Brief ->
Transcribe the material verbatim in full; the pictures do not belong in the copy.

Supplied data ->
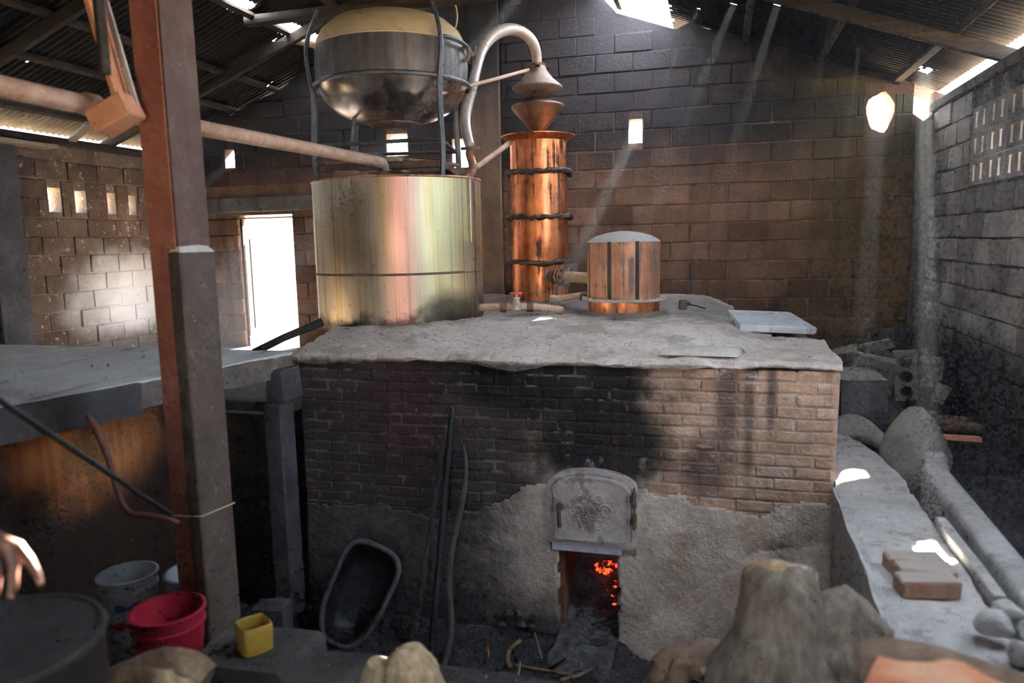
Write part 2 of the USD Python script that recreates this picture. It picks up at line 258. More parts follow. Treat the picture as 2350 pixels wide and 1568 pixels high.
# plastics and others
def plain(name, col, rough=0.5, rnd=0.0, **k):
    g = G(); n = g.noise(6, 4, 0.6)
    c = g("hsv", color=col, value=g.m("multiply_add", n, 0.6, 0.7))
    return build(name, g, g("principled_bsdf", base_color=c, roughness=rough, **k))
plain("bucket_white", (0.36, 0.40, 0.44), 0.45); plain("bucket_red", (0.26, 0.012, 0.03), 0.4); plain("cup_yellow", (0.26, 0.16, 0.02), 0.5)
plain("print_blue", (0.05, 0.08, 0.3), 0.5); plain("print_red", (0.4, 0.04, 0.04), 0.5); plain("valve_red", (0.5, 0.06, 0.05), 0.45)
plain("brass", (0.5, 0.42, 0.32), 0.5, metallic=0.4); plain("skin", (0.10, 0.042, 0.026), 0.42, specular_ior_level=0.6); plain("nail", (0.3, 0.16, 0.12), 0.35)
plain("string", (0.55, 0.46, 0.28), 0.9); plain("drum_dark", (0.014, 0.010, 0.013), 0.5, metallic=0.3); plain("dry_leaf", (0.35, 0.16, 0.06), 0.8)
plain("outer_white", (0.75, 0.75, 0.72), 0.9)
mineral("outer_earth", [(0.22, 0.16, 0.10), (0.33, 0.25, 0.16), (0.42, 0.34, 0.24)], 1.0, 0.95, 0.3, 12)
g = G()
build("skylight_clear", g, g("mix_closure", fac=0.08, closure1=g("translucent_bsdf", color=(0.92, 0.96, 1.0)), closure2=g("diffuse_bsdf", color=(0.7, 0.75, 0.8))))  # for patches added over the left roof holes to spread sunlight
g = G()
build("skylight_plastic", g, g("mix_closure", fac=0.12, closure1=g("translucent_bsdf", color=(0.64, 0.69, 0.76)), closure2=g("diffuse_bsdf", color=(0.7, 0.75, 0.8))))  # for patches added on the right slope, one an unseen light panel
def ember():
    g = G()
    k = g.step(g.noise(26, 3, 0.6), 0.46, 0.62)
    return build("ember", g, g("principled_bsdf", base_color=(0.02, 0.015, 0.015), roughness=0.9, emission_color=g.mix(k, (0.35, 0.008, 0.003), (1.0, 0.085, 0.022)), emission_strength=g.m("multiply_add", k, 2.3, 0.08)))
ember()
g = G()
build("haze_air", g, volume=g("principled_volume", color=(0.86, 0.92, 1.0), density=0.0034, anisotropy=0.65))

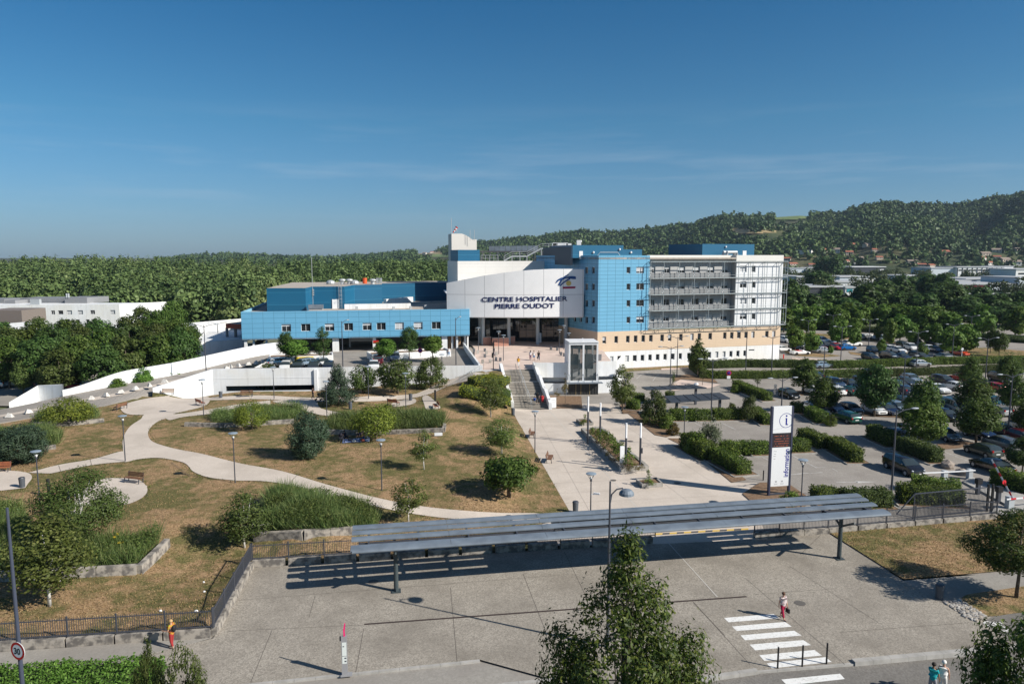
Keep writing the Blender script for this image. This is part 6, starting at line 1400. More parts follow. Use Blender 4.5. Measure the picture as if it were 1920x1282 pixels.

Answer to this exercise ->
Write part 2 of the USD Python script that recreates this picture. It picks up at line 258. More parts follow. Treat the picture as 2350 pixels wide and 1568 pixels high.
# plastics and others
def plain(name, col, rough=0.5, rnd=0.0, **k):
    g = G(); n = g.noise(6, 4, 0.6)
    c = g("hsv", color=col, value=g.m("multiply_add", n, 0.6, 0.7))
    return build(name, g, g("principled_bsdf", base_color=c, roughness=rough, **k))
plain("bucket_white", (0.36, 0.40, 0.44), 0.45); plain("bucket_red", (0.26, 0.012, 0.03), 0.4); plain("cup_yellow", (0.26, 0.16, 0.02), 0.5)
plain("print_blue", (0.05, 0.08, 0.3), 0.5); plain("print_red", (0.4, 0.04, 0.04), 0.5); plain("valve_red", (0.5, 0.06, 0.05), 0.45)
plain("brass", (0.5, 0.42, 0.32), 0.5, metallic=0.4); plain("skin", (0.10, 0.042, 0.026), 0.42, specular_ior_level=0.6); plain("nail", (0.3, 0.16, 0.12), 0.35)
plain("string", (0.55, 0.46, 0.28), 0.9); plain("drum_dark", (0.014, 0.010, 0.013), 0.5, metallic=0.3); plain("dry_leaf", (0.35, 0.16, 0.06), 0.8)
plain("outer_white", (0.75, 0.75, 0.72), 0.9)
mineral("outer_earth", [(0.22, 0.16, 0.10), (0.33, 0.25, 0.16), (0.42, 0.34, 0.24)], 1.0, 0.95, 0.3, 12)
g = G()
build("skylight_clear", g, g("mix_closure", fac=0.08, closure1=g("translucent_bsdf", color=(0.92, 0.96, 1.0)), closure2=g("diffuse_bsdf", color=(0.7, 0.75, 0.8))))  # for patches added over the left roof holes to spread sunlight
g = G()
build("skylight_plastic", g, g("mix_closure", fac=0.12, closure1=g("translucent_bsdf", color=(0.64, 0.69, 0.76)), closure2=g("diffuse_bsdf", color=(0.7, 0.75, 0.8))))  # for patches added on the right slope, one an unseen light panel
def ember():
    g = G()
    k = g.step(g.noise(26, 3, 0.6), 0.46, 0.62)
    return build("ember", g, g("principled_bsdf", base_color=(0.02, 0.015, 0.015), roughness=0.9, emission_color=g.mix(k, (0.35, 0.008, 0.003), (1.0, 0.085, 0.022)), emission_strength=g.m("multiply_add", k, 2.3, 0.08)))
ember()
g = G()
build("haze_air", g, volume=g("principled_volume", color=(0.86, 0.92, 1.0), density=0.0034, anisotropy=0.65))

Keep writing the Blender script for this image. This is part 6, starting at line 1400. More parts follow. Use Blender 4.5. Measure the picture as if it were 1920x1282 pixels.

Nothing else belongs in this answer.